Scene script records

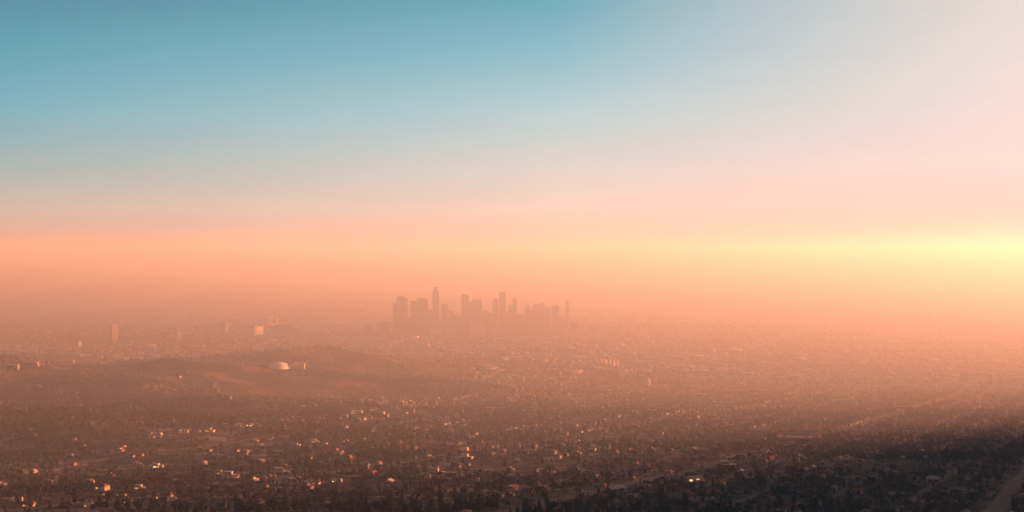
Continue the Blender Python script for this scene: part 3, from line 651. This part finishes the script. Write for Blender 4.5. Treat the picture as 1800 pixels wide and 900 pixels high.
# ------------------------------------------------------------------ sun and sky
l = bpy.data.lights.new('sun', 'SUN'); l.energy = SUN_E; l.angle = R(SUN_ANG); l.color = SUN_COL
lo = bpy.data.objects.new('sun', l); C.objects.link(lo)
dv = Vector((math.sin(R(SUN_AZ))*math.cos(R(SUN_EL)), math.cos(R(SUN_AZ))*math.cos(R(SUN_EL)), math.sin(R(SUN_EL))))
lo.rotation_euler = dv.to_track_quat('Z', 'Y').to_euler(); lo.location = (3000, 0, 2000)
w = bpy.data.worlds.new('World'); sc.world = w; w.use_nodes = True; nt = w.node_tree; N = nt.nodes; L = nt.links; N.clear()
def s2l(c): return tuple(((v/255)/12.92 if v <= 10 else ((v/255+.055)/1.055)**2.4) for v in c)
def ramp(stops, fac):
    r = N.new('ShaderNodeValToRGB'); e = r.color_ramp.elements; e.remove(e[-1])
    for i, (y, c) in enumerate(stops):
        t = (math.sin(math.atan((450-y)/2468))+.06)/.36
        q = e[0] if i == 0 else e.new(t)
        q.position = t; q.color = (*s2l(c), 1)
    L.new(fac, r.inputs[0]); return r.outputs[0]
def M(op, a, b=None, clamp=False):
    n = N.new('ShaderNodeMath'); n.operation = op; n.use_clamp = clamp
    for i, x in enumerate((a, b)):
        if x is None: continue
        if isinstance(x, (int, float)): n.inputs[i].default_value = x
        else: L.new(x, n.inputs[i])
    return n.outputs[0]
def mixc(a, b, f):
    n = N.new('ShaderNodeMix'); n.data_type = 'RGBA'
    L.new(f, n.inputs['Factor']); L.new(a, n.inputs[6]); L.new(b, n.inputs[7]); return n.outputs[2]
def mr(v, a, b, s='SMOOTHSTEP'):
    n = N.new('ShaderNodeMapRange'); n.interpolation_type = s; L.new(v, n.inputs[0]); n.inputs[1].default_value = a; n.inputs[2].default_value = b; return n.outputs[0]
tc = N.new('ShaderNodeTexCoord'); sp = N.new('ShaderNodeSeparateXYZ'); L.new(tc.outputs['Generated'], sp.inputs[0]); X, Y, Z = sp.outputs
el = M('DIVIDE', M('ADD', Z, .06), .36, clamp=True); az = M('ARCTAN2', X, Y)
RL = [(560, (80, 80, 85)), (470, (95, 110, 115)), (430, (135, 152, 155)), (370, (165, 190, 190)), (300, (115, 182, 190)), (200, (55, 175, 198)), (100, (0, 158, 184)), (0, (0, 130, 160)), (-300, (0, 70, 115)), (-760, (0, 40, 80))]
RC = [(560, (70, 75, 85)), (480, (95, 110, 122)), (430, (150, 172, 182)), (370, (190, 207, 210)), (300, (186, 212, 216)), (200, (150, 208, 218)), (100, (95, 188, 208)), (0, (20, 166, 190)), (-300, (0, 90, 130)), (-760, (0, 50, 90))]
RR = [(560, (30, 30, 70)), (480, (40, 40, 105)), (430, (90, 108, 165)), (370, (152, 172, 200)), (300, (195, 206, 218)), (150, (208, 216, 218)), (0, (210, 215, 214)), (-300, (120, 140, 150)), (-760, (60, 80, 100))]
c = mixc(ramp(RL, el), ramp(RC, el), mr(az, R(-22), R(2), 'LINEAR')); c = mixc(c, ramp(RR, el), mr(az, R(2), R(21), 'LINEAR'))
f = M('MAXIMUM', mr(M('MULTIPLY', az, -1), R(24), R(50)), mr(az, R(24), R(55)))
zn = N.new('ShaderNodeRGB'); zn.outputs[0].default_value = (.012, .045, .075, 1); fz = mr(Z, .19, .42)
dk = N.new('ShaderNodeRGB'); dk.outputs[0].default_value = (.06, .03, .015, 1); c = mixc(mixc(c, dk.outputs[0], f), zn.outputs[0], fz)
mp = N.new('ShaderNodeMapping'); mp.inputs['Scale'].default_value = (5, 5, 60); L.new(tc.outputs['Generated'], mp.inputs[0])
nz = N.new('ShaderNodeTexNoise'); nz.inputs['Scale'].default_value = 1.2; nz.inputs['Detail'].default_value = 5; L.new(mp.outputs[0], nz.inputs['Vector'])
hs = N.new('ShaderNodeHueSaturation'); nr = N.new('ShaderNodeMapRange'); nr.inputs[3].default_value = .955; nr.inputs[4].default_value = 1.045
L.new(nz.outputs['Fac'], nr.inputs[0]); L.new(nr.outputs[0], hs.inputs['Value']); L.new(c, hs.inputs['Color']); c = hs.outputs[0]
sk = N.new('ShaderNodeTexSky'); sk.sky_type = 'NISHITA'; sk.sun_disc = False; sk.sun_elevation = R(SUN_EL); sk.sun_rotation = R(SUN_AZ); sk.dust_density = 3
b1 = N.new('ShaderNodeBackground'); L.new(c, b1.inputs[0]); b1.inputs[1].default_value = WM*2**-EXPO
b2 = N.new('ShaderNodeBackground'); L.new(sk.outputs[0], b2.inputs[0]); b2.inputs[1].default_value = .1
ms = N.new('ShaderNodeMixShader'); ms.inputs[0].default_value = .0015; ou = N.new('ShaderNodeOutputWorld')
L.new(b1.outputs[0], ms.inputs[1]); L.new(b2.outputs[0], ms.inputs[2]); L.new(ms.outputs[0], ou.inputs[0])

...

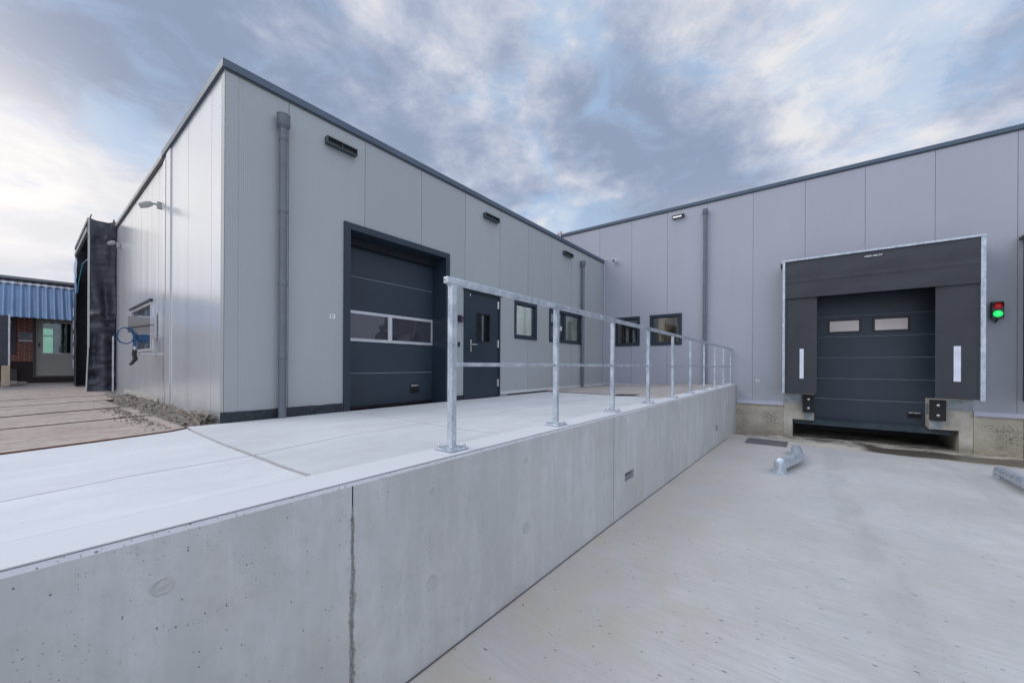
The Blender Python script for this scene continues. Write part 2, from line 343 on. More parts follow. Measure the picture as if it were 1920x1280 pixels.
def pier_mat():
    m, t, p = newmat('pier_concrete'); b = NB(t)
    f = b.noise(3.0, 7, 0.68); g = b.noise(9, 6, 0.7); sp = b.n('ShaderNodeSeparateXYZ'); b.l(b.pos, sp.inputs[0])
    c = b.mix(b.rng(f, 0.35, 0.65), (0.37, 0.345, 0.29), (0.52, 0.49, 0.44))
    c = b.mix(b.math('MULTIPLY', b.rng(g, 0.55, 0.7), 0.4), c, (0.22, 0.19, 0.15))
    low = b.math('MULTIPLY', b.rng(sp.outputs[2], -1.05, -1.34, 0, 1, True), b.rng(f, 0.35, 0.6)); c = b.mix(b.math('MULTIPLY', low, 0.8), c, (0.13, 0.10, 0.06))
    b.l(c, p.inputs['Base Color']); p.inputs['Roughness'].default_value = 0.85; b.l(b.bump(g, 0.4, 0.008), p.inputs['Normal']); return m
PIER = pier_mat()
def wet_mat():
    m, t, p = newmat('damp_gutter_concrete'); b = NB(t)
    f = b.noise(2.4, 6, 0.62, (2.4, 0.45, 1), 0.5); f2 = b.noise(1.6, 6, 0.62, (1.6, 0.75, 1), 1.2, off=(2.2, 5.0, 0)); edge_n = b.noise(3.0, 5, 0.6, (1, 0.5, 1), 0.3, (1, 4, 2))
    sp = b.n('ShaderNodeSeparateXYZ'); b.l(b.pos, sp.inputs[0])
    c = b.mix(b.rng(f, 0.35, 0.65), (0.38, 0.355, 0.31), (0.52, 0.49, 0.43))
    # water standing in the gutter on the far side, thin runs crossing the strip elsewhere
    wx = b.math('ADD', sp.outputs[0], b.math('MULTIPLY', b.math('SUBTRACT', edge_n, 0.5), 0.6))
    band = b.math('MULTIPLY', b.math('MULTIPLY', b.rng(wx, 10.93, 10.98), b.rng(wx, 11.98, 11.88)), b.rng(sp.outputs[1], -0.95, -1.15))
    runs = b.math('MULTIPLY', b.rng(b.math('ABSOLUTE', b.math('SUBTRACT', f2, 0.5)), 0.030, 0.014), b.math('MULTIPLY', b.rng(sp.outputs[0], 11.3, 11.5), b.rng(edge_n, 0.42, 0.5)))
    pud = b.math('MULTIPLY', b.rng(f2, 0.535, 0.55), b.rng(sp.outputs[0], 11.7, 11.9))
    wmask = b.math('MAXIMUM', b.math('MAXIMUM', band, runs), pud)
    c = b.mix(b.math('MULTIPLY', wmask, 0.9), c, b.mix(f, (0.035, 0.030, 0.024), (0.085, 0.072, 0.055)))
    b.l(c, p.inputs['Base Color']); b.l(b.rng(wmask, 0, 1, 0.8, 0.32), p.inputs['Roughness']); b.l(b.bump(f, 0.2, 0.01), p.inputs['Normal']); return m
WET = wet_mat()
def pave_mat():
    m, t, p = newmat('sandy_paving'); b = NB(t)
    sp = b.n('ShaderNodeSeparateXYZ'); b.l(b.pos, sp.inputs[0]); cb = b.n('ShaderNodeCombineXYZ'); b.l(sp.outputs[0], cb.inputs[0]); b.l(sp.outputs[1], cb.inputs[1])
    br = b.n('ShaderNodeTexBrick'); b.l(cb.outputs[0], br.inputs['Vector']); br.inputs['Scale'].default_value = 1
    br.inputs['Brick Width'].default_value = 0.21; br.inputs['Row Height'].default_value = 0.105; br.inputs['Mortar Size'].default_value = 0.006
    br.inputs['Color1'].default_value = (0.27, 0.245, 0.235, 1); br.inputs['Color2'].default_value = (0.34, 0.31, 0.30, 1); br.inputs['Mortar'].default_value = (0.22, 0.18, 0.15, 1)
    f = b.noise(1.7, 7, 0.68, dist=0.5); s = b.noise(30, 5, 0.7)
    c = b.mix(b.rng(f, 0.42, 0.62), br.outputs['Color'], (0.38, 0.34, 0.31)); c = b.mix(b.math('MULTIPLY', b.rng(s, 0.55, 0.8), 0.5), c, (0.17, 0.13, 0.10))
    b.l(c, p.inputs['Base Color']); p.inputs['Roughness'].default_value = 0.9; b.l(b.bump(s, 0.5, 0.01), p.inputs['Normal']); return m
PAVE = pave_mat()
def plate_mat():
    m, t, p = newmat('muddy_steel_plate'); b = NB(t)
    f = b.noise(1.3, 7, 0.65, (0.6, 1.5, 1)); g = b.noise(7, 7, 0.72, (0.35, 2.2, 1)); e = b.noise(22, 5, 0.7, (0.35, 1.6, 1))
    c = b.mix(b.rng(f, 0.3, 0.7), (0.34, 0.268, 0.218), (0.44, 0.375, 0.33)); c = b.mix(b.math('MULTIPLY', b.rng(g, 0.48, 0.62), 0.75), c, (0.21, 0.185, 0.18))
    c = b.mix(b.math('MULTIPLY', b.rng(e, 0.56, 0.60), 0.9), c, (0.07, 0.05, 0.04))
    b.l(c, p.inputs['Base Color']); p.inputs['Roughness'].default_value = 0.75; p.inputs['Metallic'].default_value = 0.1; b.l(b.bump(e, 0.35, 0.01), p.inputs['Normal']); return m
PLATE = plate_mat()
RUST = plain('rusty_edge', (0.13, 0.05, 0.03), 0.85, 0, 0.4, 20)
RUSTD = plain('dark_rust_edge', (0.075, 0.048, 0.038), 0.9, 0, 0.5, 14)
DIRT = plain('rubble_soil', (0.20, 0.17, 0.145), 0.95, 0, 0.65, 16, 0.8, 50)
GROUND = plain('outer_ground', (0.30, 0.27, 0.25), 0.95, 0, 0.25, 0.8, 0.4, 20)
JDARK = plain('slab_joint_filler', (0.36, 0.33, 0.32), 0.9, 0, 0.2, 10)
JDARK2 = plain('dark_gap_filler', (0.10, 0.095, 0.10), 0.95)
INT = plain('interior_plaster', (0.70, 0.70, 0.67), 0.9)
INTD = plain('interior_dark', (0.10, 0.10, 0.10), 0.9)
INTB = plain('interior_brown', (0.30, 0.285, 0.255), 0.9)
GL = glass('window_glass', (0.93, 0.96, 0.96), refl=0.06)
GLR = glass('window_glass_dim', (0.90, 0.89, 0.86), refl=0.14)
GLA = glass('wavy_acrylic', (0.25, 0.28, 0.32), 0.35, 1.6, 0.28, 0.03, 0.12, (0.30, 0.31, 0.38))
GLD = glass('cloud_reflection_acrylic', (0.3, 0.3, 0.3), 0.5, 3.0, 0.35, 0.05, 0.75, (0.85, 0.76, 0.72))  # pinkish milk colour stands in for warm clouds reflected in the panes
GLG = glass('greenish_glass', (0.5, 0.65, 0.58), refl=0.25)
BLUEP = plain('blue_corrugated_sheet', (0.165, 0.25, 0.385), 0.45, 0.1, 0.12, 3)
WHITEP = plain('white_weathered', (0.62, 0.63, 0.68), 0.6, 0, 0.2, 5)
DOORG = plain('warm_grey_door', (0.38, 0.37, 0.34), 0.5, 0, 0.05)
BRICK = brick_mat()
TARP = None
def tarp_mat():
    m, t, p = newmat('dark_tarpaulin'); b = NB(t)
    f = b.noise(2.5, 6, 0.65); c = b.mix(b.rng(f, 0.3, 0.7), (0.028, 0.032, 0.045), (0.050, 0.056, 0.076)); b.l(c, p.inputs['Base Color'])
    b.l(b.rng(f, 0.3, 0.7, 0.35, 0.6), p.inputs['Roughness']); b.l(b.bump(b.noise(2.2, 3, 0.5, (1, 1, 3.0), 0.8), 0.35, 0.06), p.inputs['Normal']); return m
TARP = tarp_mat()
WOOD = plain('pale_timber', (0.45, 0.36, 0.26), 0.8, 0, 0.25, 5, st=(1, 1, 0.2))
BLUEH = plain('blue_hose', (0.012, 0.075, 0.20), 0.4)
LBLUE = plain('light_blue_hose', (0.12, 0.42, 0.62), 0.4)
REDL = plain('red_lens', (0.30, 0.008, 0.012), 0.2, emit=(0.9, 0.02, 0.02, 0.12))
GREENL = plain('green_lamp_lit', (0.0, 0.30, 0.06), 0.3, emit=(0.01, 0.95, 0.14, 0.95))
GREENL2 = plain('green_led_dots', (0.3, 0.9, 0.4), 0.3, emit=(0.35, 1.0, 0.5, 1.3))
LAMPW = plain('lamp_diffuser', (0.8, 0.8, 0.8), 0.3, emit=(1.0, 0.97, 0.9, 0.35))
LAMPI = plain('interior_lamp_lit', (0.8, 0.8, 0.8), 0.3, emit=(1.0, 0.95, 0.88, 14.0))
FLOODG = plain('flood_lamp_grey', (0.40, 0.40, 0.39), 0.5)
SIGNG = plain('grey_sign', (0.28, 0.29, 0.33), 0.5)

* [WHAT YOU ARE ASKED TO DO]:
Report how many lines in the records hold the word "part", giving the number and nothing else.

* [RESULT BELOW]:
2